CCS Seminar
Yelena Rykalova
Electrical & Computer Engineering, Boston University
FRIDAY - December 14, 2007
12:00 noon
Physics Research Building - Room 595
3 Cummington Street

"QUEUES, LATENCY AND CRITICAL PHENOMENA IN INTERCONNECTION NETWORKS: BEYOND JACKSON’S THEOREM"

The analysis of the network performance as networks of queues is a well-known approach. We apply this method to the multiprocessor network with characteristics, which are different of whose discussed in previous works. We consider networks modeled as a ring and as a 2-dimensional toroidal square lattice of nodes. Each node has two or, respectively, four output buffers and a local processor that generates messages with certain probability per clock cycle per output port. Once a buffer is not empty, the corresponding output port sends out exactly one message every clock cycle.

First, we consider homogeneous networks. The buffers capacity is assumed to be infinite and every node generates the messages with the same probability l. We derive explicit analytical expressions for the queue length distribution, the average number of messages in buffers, and the latency (average delay) using the assumption that the distribution of network states has a product form. It is shown that the network experiences a phase transition from equilibrium to the saturation regime, and the critical exponent is equal to 1. The critical network load is found and shown to be inversely proportional to the distance between the source and destination. Empirical results obtained by extensive simulations demonstrate an excellent agreement with theoretical predictions and validate the assumption of independent queues (analogous to the mean field theory in statistical physics).

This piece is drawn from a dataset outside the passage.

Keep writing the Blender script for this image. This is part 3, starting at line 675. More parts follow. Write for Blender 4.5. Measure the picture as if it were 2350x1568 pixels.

Next, we obtain and discuss theoretical and numerical results for networks with strong correlation between node states: networks with limiting buffers, networks where probability to generate messages is changing depending on the message flow to a particular router. Both networks with heterogeneous activity and those with finite buffers displays a behavior completely different from that of homogeneous activity networks with infinite buffers, once the load approaches the critical value. The emergence of the structure of two phases in a dynamic equilibrium with each other, similar to systems in statistical physics, and non-trivial values of the critical exponent show that we deal with a collective phenomenon, which cannot be accurately described within the framework of the “mean field” theory. Thus, the “independent queues” hypothesis is not valid anymore, and we find ourselves beyond the realm of Jackson’s theorem. An accurate theoretical description of such systems seems to be a very challenging problem.